### What the task asks
Print exactly the lines from the first one down to the line that contains "(x1 - x0, 0, 0))", both included, and skip the pictures.
:: Data block ::
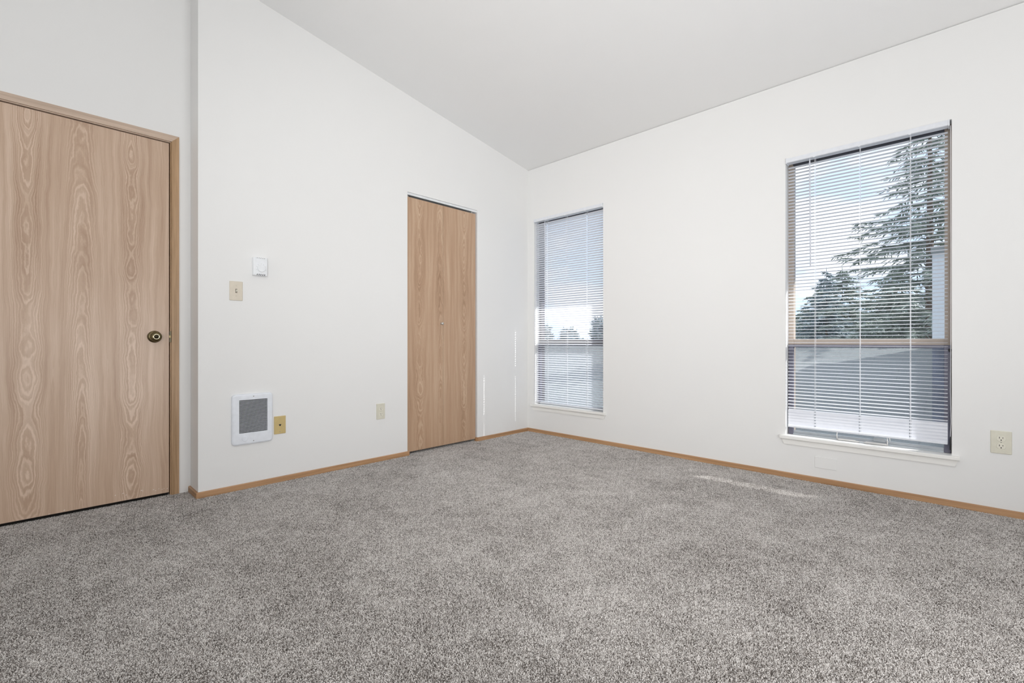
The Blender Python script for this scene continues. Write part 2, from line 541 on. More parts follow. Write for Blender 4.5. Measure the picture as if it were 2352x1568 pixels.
def ywall(bm, x0, x1, y0, y1, z0, z1=None):
    za = ceil_z(y0) if z1 is None else z1
    zb = ceil_z(y1) if z1 is None else z1
    prism(bm, [(x0, y0, z0), (x0, y1, z0), (x0, y1, zb), (x0, y0, za)], (x1 - x0, 0, 0))

bm = B()
ywall(bm, -0.12, 0, CL1, 0, -0.12)
ywall(bm, -0.12, 0, CL0, CL1, CLZ)
ywall(bm, -0.12, 0, JY, CL0, -0.12)
ywall(bm, DX - 0.12, -0.12, JY, JY + 0.12, -0.12)
structure(obj('wall_left', bm, M['wall']), 'white wall holding the folding closet door', 'wall')
D0, D1, DZ = -3.705, -2.884, 2.034        # entry door opening
bm = B()
ywall(bm, DX - 0.12, DX, D1, JY, -0.12)
ywall(bm, DX - 0.12, DX, D0, D1, DZ)
ywall(bm, DX - 0.12, DX, YF, D0, -0.12)
structure(obj('wall_far_left', bm, M['wall']), 'recessed white wall holding the entry door', 'wall')
bm = B(); box(bm, DX - 0.12, XR, YF - 0.12, YF, -0.12, ceil_z(YF) + 0.05)
structure(obj('wall_rear', bm, M['wall']), 'white wall behind the camera', 'wall')
bm = B(); ywall(bm, XR, XR + 0.12, YF, WT, -0.12)
structure(obj('wall_far_right', bm, M['wall']), 'white wall to the right of the camera', 'wall')
# unlit closet and hall behind the two doors
bm = B()
box(bm, -0.80, -0.76, CL0 - 0.2, CL1 + 0.2, 0, 2.35)
box(bm, -0.76, -0.12, CL0 - 0.24, CL0 - 0.2, 0, 2.35)
box(bm, -0.76, -0.12, CL1 + 0.2, CL1 + 0.24, 0, 2.35)
box(bm, -0.80, -0.12, CL0 - 0.24, CL1 + 0.24, 2.35, 2.39)
structure(obj('wall_closet', bm, M['dark']))
bm = B()
box(bm, -1.34, -1.30, D0 - 0.2, D1 + 0.1, 0, 2.35)
box(bm, -1.30, DX - 0.12, D0 - 0.24, D0 - 0.2, 0, 2.35)
box(bm, -1.30, DX - 0.12, D1 + 0.06, D1 + 0.1, 0, 2.35)
box(bm, -1.34, DX - 0.12, D0 - 0.24, D1 + 0.1, 2.35, 2.39)
structure(obj('wall_hall', bm, M['dark']))

# baseboards
BH, BT = 0.031, 0.011
def baseboard(name, pts, nrm, mat, label):
    """strip along pts[0]-pts[1], standing out along nrm, eased top edge"""
    a, b = Vector(pts[0]), Vector(pts[1]); n = Vector(nrm)
    bm = B()
    prof = [(0, -0.008), (BT, -0.008), (BT, BH - 0.004), (BT - 0.004, BH), (0, BH)]
    prism(bm, [a + n * d + Vector((0, 0, z)) for d, z in prof], b - a)
    structure(obj(name, bm, mat), label, 'baseboard')
baseboard('baseboard_right', ((BT, 0, 0), (XR, 0, 0)), (0, -1, 0), M['oak_x'], 'low oak baseboard under the two windows')
baseboard('baseboard_left', ((0, CL1, 0), (0, 0, 0)), (1, 0, 0), M['oak_y'], 'short oak baseboard between closet and corner')
baseboard('baseboard_middle', ((0, JY - BT, 0), (0, CL0 + 0.012, 0)), (1, 0, 0), M['oak_y'], 'oak baseboard running from the jog to the closet door')
baseboard('baseboard_jog', ((DX, JY, 0), (0.0, JY, 0)), (0, -1, 0), M['oak_x'], 'short oak baseboard on the end of the wall jog')
baseboard('baseboard_closet', ((-0.03, CL1, 0), (0.0, CL1, 0)), (0, -1, 0), M['oak_x'], 'oak baseboard return at the closet opening')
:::
### Answer to the exercise
The Blender Python script for this scene continues. Write part 2, from line 541 on. More parts follow. Write for Blender 4.5. Measure the picture as if it were 2352x1568 pixels.
def ywall(bm, x0, x1, y0, y1, z0, z1=None):
    za = ceil_z(y0) if z1 is None else z1
    zb = ceil_z(y1) if z1 is None else z1
    prism(bm, [(x0, y0, z0), (x0, y1, z0), (x0, y1, zb), (x0, y0, za)], (x1 - x0, 0, 0))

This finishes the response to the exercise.